:: Objective ::
Render the following material again verbatim, leaving nothing out.
>> begin Task input
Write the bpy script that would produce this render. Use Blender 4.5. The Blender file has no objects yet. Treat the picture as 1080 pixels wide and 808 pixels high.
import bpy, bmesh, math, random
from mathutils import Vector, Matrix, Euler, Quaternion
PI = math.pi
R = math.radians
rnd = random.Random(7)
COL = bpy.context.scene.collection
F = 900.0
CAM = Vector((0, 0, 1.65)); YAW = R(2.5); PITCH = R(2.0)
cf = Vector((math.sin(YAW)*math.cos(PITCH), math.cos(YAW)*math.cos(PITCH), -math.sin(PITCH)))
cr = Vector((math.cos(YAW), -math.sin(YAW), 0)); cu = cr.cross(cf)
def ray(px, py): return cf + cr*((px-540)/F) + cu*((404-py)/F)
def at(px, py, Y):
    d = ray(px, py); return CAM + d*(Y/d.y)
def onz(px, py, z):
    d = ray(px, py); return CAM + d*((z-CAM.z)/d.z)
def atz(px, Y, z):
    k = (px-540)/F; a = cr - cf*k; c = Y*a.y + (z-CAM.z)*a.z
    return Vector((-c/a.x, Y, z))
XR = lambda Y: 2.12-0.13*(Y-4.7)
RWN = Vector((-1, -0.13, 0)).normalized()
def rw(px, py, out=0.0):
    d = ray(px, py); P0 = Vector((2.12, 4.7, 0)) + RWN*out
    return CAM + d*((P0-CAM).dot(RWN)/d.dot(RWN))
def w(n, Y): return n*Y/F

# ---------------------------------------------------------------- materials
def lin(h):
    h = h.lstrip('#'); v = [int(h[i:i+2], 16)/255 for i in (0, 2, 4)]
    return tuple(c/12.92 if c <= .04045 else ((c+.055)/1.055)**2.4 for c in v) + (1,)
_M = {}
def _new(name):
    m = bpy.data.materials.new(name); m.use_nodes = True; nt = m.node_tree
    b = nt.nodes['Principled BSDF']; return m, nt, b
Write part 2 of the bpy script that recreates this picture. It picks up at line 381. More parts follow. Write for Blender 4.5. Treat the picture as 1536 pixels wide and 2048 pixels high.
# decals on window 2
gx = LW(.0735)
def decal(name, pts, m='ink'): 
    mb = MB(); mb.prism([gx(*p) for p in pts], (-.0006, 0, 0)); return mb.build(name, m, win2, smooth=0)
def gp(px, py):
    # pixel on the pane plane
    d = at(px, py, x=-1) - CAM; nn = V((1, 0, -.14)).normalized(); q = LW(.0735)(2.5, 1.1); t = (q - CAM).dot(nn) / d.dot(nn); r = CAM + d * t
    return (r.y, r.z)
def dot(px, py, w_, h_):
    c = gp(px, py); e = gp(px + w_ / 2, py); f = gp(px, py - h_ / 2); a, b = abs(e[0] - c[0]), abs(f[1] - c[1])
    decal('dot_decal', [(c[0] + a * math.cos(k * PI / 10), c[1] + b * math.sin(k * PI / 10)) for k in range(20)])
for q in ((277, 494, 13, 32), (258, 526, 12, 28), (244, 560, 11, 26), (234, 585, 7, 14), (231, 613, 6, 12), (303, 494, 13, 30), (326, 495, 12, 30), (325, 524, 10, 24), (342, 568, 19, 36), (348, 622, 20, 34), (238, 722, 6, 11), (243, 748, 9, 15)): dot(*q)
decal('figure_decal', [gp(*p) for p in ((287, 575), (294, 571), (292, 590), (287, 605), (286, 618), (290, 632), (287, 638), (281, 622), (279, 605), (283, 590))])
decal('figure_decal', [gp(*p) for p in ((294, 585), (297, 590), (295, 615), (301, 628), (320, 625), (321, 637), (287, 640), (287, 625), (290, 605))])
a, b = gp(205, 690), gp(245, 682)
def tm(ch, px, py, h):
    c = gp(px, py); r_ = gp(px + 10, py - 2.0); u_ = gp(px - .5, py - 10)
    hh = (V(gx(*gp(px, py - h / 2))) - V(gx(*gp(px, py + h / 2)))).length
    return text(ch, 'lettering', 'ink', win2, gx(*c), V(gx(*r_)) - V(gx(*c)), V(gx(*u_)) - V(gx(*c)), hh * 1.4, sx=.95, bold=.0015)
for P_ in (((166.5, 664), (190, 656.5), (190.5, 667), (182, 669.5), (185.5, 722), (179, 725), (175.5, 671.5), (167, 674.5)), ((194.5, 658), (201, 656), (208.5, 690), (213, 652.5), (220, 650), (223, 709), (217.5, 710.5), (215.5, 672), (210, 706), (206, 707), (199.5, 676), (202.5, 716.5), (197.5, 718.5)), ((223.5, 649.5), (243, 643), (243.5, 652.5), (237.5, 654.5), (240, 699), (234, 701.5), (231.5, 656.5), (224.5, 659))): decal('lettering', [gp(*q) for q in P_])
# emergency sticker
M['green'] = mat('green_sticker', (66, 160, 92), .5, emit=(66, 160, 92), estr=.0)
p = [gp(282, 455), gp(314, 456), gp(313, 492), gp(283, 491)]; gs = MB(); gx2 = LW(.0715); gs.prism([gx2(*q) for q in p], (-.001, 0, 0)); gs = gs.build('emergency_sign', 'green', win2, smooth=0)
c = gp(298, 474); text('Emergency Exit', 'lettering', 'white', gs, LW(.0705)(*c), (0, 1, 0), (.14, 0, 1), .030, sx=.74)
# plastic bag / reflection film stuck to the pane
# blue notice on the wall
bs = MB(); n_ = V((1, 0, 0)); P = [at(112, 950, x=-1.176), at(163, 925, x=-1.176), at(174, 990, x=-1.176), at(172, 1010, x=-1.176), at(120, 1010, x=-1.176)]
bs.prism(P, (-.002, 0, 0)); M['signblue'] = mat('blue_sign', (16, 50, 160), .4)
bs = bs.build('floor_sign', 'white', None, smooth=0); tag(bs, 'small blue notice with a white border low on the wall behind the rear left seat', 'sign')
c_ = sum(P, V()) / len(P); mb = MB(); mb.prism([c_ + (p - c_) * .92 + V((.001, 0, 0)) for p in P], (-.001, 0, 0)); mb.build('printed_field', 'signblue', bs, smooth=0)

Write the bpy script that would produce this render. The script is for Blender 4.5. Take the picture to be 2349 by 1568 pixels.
>> end Task input
:: Solution to the problem ::
Write the bpy script that would produce this render. Use Blender 4.5. The Blender file has no objects yet. Treat the picture as 1080 pixels wide and 808 pixels high.
import bpy, bmesh, math, random
from mathutils import Vector, Matrix, Euler, Quaternion
PI = math.pi
R = math.radians
rnd = random.Random(7)
COL = bpy.context.scene.collection
F = 900.0
CAM = Vector((0, 0, 1.65)); YAW = R(2.5); PITCH = R(2.0)
cf = Vector((math.sin(YAW)*math.cos(PITCH), math.cos(YAW)*math.cos(PITCH), -math.sin(PITCH)))
cr = Vector((math.cos(YAW), -math.sin(YAW), 0)); cu = cr.cross(cf)
def ray(px, py): return cf + cr*((px-540)/F) + cu*((404-py)/F)
def at(px, py, Y):
    d = ray(px, py); return CAM + d*(Y/d.y)
def onz(px, py, z):
    d = ray(px, py); return CAM + d*((z-CAM.z)/d.z)
def atz(px, Y, z):
    k = (px-540)/F; a = cr - cf*k; c = Y*a.y + (z-CAM.z)*a.z
    return Vector((-c/a.x, Y, z))
XR = lambda Y: 2.12-0.13*(Y-4.7)
RWN = Vector((-1, -0.13, 0)).normalized()
def rw(px, py, out=0.0):
    d = ray(px, py); P0 = Vector((2.12, 4.7, 0)) + RWN*out
    return CAM + d*((P0-CAM).dot(RWN)/d.dot(RWN))
def w(n, Y): return n*Y/F

# ---------------------------------------------------------------- materials
def lin(h):
    h = h.lstrip('#'); v = [int(h[i:i+2], 16)/255 for i in (0, 2, 4)]
    return tuple(c/12.92 if c <= .04045 else ((c+.055)/1.055)**2.4 for c in v) + (1,)
_M = {}
def _new(name):
    m = bpy.data.materials.new(name); m.use_nodes = True; nt = m.node_tree
    b = nt.nodes['Principled BSDF']; return m, nt, b
Write part 2 of the bpy script that recreates this picture. It picks up at line 381. More parts follow. Write for Blender 4.5. Treat the picture as 1536 pixels wide and 2048 pixels high.
# decals on window 2
gx = LW(.0735)
def decal(name, pts, m='ink'): 
    mb = MB(); mb.prism([gx(*p) for p in pts], (-.0006, 0, 0)); return mb.build(name, m, win2, smooth=0)
def gp(px, py):
    # pixel on the pane plane
    d = at(px, py, x=-1) - CAM; nn = V((1, 0, -.14)).normalized(); q = LW(.0735)(2.5, 1.1); t = (q - CAM).dot(nn) / d.dot(nn); r = CAM + d * t
    return (r.y, r.z)
def dot(px, py, w_, h_):
    c = gp(px, py); e = gp(px + w_ / 2, py); f = gp(px, py - h_ / 2); a, b = abs(e[0] - c[0]), abs(f[1] - c[1])
    decal('dot_decal', [(c[0] + a * math.cos(k * PI / 10), c[1] + b * math.sin(k * PI / 10)) for k in range(20)])
for q in ((277, 494, 13, 32), (258, 526, 12, 28), (244, 560, 11, 26), (234, 585, 7, 14), (231, 613, 6, 12), (303, 494, 13, 30), (326, 495, 12, 30), (325, 524, 10, 24), (342, 568, 19, 36), (348, 622, 20, 34), (238, 722, 6, 11), (243, 748, 9, 15)): dot(*q)
decal('figure_decal', [gp(*p) for p in ((287, 575), (294, 571), (292, 590), (287, 605), (286, 618), (290, 632), (287, 638), (281, 622), (279, 605), (283, 590))])
decal('figure_decal', [gp(*p) for p in ((294, 585), (297, 590), (295, 615), (301, 628), (320, 625), (321, 637), (287, 640), (287, 625), (290, 605))])
a, b = gp(205, 690), gp(245, 682)
def tm(ch, px, py, h):
    c = gp(px, py); r_ = gp(px + 10, py - 2.0); u_ = gp(px - .5, py - 10)
    hh = (V(gx(*gp(px, py - h / 2))) - V(gx(*gp(px, py + h / 2)))).length
    return text(ch, 'lettering', 'ink', win2, gx(*c), V(gx(*r_)) - V(gx(*c)), V(gx(*u_)) - V(gx(*c)), hh * 1.4, sx=.95, bold=.0015)
for P_ in (((166.5, 664), (190, 656.5), (190.5, 667), (182, 669.5), (185.5, 722), (179, 725), (175.5, 671.5), (167, 674.5)), ((194.5, 658), (201, 656), (208.5, 690), (213, 652.5), (220, 650), (223, 709), (217.5, 710.5), (215.5, 672), (210, 706), (206, 707), (199.5, 676), (202.5, 716.5), (197.5, 718.5)), ((223.5, 649.5), (243, 643), (243.5, 652.5), (237.5, 654.5), (240, 699), (234, 701.5), (231.5, 656.5), (224.5, 659))): decal('lettering', [gp(*q) for q in P_])
# emergency sticker
M['green'] = mat('green_sticker', (66, 160, 92), .5, emit=(66, 160, 92), estr=.0)
p = [gp(282, 455), gp(314, 456), gp(313, 492), gp(283, 491)]; gs = MB(); gx2 = LW(.0715); gs.prism([gx2(*q) for q in p], (-.001, 0, 0)); gs = gs.build('emergency_sign', 'green', win2, smooth=0)
c = gp(298, 474); text('Emergency Exit', 'lettering', 'white', gs, LW(.0705)(*c), (0, 1, 0), (.14, 0, 1), .030, sx=.74)
# plastic bag / reflection film stuck to the pane
# blue notice on the wall
bs = MB(); n_ = V((1, 0, 0)); P = [at(112, 950, x=-1.176), at(163, 925, x=-1.176), at(174, 990, x=-1.176), at(172, 1010, x=-1.176), at(120, 1010, x=-1.176)]
bs.prism(P, (-.002, 0, 0)); M['signblue'] = mat('blue_sign', (16, 50, 160), .4)
bs = bs.build('floor_sign', 'white', None, smooth=0); tag(bs, 'small blue notice with a white border low on the wall behind the rear left seat', 'sign')
c_ = sum(P, V()) / len(P); mb = MB(); mb.prism([c_ + (p - c_) * .92 + V((.001, 0, 0)) for p in P], (-.001, 0, 0)); mb.build('printed_field', 'signblue', bs, smooth=0)

Write the bpy script that would produce this render. The script is for Blender 4.5. Take the picture to be 2349 by 1568 pixels.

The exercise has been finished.